6 Conclusion and Outlook

Green BPM is of relevance for both research and practice and offers considerable opportunities for the improvement of enterprises’ sustainability. Our contribution has illuminated and discussed organizational as well as technological opportunities and challenges of Green BPM. At first, the topic was motivated by the actual debate on global warming and the need for better sustainability of business activities. Then, our understanding of Green BPM was explained and exemplified in the context of two application scenarios. Furthermore, the Abnoba framework as a current approach for semi-automated business process sustainability improvement has been presented.
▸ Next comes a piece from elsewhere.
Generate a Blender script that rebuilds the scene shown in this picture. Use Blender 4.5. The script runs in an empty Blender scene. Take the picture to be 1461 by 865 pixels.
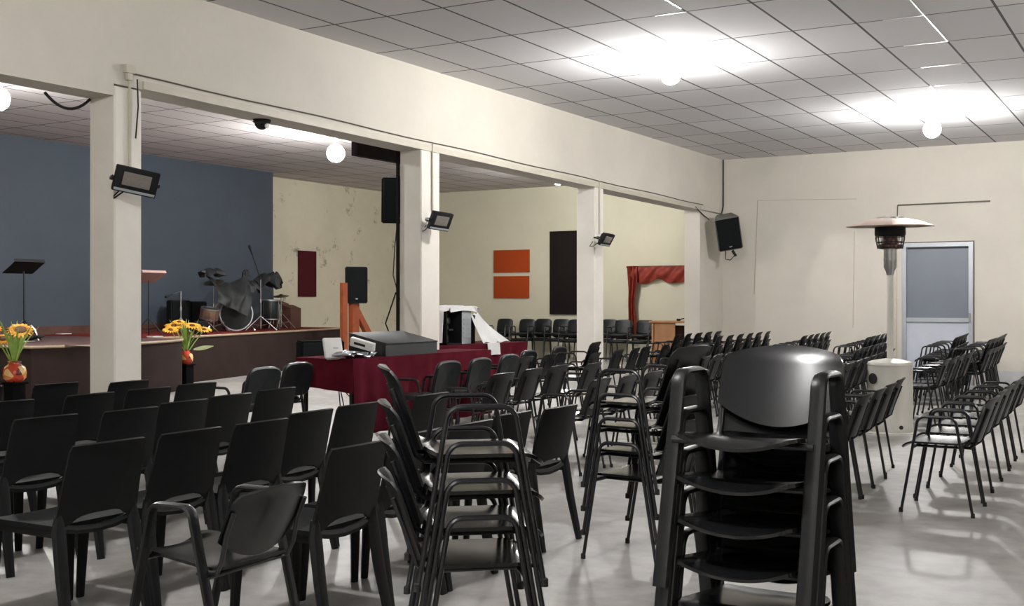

The opportunities and challenges of Green BPM were thereafter demonstrated and discussed based on the BPM life cycle.

The presented considerations as well as the application scenarios show that Green BPM can significantly contribute to more environmentally friendly business operations. It can be assumed that a lot of sustainability potential can be identified and realized in business processes of many different industries. Realizing these opportunities can significantly support more sustainable business activities and contribute to a betterment of humanity.

Future research should further develop concepts for Green BPM; e.g. in the form of green reference process models or procedure models for the implementation of green processes. Furthermore, adequate techniques and tools for the realization of Green BPM potentials in inter-organizational scenarios throughout the whole business process life cycle can considerably contribute to more sustainable business activities.